Gücün, amacını aşan ve ölçüsüz şekilde uygulanması.
Orantısız güç (İngilizce: excessive force; Almanca: unverhältnismäßige Gewalt; Fransızca: usage disproportionné de la force), bir otoritenin, özellikle de devletin kolluk kuvvetlerinin, gerekli olandan çok daha fazla kuvvet kullanması anlamına gelir. Temelinde adalet, ölçülülük ve insan hakları ilkelerinin ihlali vardır. Bir gösteriyi dağıtmak için öldürücü silahların devreye sokulması ya da küçük bir suça orantısız cezalar verilmesi bu kavrama örnektir.
Kavram, özellikle modern hukuk sistemlerinde “orantılılık ilkesi”ne aykırı durumları tanımlamak için geliştirilmiştir. İnsan hakları belgelerinde, devletlerin vatandaşlarına karşı uyguladığı kuvvetin ölçülü olması gerektiği açıkça belirtilir.
Türkiye’de 2013 Gezi Parkı protestoları sırasında “orantısız güç” ifadesi gündelik dile yerleşmiş, toplumsal hafızada kalıcı bir yer edinmiştir. Dünya çapında ise 1960’lardan itibaren ABD’deki sivil haklar hareketi sırasında polis şiddetiyle ilgili tartışmalarda sıkça kullanılmıştır.
► Orantısız güç ile meşru müdafaa arasındaki fark nedir?
Meşru müdafaa, kişinin kendini korumak için gerekli ölçüde kuvvet kullanmasıdır.

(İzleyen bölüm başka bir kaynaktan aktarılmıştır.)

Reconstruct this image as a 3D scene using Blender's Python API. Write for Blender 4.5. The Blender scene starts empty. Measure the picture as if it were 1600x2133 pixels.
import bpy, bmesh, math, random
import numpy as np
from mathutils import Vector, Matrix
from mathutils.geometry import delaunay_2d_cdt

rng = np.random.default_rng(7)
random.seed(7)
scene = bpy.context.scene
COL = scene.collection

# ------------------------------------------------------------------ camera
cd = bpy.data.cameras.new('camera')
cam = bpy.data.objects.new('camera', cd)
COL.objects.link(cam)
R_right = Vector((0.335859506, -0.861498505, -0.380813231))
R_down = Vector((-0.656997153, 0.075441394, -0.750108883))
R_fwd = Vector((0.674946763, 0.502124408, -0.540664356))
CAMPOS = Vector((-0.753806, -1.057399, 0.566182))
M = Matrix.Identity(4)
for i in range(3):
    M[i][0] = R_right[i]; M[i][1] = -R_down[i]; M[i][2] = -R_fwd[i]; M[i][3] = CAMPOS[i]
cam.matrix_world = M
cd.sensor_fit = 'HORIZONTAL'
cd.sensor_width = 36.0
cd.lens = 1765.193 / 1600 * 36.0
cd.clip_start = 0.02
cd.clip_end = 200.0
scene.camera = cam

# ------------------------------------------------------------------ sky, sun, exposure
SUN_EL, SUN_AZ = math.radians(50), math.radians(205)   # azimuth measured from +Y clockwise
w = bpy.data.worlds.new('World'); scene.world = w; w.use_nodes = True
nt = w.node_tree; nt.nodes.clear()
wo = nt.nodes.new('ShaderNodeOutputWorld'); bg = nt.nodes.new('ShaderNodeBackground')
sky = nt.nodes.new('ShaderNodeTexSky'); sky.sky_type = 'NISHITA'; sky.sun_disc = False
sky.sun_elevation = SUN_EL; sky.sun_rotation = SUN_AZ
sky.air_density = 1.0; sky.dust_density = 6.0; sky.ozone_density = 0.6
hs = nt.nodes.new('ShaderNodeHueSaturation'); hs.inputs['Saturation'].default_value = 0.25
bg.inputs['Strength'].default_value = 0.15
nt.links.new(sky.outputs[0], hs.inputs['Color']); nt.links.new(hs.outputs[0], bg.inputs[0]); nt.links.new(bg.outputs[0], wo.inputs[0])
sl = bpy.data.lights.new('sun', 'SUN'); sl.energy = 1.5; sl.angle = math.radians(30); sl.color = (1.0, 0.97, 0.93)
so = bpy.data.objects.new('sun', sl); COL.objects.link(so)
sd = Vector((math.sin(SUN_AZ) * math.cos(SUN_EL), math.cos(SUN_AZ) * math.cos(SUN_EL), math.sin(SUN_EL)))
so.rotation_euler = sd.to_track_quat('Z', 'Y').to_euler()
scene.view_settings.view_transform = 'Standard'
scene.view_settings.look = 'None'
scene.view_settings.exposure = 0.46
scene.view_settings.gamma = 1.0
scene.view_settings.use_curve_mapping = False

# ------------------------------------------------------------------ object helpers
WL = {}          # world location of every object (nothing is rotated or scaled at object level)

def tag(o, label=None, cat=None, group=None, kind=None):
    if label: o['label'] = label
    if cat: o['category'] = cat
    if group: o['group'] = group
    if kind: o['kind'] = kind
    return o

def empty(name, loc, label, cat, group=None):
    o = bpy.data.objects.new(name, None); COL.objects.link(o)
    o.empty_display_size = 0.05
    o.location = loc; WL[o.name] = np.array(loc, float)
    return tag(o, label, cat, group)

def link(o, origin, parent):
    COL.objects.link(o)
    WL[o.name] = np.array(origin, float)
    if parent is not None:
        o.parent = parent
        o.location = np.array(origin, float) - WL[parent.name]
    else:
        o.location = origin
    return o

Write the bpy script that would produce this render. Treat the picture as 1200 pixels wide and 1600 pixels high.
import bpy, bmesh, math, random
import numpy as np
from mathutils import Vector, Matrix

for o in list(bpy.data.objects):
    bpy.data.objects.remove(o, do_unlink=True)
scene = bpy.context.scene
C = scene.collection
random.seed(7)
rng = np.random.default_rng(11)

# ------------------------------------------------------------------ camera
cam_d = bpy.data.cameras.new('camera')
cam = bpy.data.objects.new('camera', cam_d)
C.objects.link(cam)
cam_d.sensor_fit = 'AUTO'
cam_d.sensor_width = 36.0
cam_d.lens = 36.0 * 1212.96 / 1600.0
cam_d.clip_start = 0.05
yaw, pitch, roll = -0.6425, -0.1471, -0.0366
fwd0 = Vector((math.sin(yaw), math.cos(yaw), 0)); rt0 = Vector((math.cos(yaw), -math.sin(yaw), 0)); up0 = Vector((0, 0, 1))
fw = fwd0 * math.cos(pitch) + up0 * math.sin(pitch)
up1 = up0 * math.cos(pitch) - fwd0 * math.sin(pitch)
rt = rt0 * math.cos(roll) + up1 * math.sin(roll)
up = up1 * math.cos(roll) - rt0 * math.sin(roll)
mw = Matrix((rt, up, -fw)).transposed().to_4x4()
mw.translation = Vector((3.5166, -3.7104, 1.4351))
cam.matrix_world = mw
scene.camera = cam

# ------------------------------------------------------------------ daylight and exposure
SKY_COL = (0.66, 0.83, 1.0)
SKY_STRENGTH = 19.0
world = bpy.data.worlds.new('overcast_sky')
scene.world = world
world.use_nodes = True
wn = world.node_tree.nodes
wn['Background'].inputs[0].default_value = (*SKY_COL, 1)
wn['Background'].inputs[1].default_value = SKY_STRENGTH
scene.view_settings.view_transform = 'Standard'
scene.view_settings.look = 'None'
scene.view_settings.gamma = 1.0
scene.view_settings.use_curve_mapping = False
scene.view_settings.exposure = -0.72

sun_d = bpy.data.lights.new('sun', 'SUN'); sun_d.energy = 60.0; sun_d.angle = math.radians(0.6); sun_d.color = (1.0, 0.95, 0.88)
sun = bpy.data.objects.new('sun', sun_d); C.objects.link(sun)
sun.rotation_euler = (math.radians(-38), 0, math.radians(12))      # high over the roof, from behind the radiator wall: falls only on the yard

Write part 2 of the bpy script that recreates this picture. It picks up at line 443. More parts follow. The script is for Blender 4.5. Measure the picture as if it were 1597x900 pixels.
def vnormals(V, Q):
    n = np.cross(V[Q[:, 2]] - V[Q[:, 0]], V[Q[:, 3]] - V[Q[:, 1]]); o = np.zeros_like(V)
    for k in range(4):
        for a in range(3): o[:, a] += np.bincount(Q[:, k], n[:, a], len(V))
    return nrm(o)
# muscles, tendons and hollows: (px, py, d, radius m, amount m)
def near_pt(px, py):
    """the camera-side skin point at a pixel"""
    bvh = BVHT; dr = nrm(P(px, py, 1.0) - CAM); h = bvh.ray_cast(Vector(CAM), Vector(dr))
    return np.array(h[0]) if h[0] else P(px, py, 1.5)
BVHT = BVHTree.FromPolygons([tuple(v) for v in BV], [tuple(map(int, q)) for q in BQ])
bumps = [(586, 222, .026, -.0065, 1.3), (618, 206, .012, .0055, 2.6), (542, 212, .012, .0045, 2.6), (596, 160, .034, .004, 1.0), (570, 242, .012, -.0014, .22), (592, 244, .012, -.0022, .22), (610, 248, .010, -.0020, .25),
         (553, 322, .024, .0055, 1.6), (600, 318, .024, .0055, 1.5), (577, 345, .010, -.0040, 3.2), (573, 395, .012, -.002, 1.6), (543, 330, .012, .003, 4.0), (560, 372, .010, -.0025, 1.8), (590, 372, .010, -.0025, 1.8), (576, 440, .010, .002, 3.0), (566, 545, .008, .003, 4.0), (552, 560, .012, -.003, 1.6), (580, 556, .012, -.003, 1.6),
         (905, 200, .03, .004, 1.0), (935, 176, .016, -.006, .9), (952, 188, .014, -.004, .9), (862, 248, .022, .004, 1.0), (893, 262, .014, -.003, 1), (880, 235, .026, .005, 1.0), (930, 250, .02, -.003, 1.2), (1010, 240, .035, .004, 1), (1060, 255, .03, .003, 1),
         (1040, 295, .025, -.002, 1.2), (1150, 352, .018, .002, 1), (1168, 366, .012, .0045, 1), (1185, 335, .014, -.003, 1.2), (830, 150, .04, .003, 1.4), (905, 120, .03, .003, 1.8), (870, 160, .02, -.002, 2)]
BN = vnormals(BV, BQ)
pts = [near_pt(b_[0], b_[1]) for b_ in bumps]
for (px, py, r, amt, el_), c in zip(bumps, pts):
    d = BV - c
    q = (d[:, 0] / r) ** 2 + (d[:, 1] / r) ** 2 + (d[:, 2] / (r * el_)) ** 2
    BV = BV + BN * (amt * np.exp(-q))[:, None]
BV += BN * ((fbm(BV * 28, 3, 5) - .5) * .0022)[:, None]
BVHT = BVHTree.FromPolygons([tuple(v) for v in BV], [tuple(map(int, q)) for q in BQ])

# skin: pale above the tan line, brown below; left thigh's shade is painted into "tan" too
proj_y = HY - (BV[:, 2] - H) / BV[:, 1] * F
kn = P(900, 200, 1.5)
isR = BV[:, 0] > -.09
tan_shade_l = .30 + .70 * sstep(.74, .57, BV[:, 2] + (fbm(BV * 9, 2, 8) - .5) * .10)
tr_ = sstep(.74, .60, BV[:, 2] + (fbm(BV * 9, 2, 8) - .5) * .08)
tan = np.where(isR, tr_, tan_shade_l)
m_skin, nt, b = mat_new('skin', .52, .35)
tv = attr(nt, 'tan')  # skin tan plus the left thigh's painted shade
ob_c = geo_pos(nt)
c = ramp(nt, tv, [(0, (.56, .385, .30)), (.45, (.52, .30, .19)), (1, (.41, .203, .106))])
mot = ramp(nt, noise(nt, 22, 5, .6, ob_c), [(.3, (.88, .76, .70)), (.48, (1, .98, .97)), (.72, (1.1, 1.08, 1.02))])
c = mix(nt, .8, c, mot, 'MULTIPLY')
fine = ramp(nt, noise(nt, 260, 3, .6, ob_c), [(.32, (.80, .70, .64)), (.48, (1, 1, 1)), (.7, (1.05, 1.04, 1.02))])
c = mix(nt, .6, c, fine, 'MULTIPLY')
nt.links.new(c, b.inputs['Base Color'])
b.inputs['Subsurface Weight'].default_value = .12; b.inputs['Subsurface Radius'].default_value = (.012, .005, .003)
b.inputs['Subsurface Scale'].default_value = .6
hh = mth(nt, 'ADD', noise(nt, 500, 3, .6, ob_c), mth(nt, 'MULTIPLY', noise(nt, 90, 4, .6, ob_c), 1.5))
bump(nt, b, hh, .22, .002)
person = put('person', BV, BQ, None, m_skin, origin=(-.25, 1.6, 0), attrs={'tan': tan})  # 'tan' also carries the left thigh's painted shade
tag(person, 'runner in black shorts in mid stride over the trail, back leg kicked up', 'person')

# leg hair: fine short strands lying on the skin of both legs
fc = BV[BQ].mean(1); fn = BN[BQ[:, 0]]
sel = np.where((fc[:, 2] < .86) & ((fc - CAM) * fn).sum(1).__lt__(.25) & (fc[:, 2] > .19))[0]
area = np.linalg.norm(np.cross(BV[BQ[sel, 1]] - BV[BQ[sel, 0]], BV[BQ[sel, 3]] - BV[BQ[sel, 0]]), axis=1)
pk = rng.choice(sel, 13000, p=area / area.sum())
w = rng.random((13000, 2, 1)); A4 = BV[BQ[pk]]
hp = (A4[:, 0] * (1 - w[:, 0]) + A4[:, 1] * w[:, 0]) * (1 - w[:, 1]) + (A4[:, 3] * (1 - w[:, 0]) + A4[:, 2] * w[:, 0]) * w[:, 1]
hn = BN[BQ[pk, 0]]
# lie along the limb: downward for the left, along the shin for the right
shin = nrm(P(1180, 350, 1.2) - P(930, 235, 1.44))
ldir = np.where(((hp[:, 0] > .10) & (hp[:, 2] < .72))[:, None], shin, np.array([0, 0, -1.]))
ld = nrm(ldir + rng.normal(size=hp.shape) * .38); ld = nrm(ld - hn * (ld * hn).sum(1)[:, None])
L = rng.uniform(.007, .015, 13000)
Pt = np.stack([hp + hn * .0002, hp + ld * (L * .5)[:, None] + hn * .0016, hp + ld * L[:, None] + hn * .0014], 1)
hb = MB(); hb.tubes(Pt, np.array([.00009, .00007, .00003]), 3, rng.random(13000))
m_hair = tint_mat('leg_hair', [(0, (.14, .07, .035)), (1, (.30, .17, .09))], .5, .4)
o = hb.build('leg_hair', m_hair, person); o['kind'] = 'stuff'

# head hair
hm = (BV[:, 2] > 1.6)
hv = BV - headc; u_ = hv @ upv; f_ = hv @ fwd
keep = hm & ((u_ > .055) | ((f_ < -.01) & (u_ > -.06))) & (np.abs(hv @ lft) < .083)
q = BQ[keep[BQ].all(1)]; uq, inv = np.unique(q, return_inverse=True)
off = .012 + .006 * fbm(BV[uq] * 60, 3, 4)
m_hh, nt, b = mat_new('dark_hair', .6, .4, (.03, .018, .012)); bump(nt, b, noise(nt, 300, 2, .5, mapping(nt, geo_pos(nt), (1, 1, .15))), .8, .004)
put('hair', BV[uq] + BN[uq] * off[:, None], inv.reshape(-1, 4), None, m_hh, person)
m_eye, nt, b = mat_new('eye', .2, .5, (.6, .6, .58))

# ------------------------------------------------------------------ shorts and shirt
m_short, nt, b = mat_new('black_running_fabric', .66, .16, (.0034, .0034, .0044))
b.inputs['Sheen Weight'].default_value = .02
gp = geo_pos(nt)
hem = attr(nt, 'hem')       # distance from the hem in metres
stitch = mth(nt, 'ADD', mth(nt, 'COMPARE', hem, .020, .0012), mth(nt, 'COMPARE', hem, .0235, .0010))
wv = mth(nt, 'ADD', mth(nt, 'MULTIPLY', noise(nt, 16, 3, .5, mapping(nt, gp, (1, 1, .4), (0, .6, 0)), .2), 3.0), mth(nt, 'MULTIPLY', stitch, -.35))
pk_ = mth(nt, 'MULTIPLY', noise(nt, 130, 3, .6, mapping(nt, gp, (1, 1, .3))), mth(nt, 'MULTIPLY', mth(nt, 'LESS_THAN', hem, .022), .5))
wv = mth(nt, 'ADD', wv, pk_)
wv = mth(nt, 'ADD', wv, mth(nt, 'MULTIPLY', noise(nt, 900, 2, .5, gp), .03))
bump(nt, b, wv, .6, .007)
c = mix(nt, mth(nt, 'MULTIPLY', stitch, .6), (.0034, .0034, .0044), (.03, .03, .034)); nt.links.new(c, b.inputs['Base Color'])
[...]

Orantısız güç ise saldırıyı aşan, gereksiz şiddet içeren eylemleri kapsar.
► Hangi durumlarda devletin orantısız güç kullandığı söylenebilir?
Barışçıl gösterilere aşırı sert müdahaleler, küçük çaplı suçlara büyük cezalar, gözaltında işkence ya da gereksiz ateşli silah kullanımı bu tanıma girer.
► Uluslararası hukukta orantısız güç nasıl ele alınır?
Birleşmiş Milletler ve Avrupa İnsan Hakları Mahkemesi kararlarında “ölçülülük ilkesi” temel kriterdir. Bu ilkeye aykırı davranışlar, devletin sorumluluğu doğurur.
► Orantısız güç kavramı yalnızca devlet için mi geçerlidir?
Hayır. Bireyler arası ilişkilerde, iş hayatında ya da spor müsabakalarında da orantısız güçten söz edilebilir. Bir kavgada silah kullanmak ya da rakibe aşırı sert davranmak bu kapsama girer.
► Neden bu kavram toplumsal hafızada güçlü bir yere sahiptir?
Çünkü adalet duygusunu doğrudan yaralar. İnsanlar güç dengesizliğine karşı hassastır; devletin veya otoritenin gücü ölçüsüz kullanması, yalnızca mağduru değil, tüm toplumu etkiler.
Sinemada: V for Vendetta (2005) ve Les Misérables (2019), devletin gücü nasıl aşırı kullandığını çarpıcı biçimde işler.
Edebiyatta: George Orwell’in 1984 romanında, iktidarın sınırsız ve ölçüsüz güç uygulaması distopik bir anlatıya dönüşür.
Sanatta: Banksy’nin eserlerinde, polis şiddeti ve orantısız müdahaleler ironik ve sert imgelerle ele alınır.
Orantısız güç, yalnızca hukuki bir ihlal değil, aynı zamanda toplumsal barışı zedeleyen bir durumdur. Ölçülülük ilkesinin ihlali, devletin meşruiyetini tartışmalı hâle getirir. Bu nedenle kavram, yalnızca sokaklarda değil, düşünsel tartışmalarda da önemli bir yere sahiptir.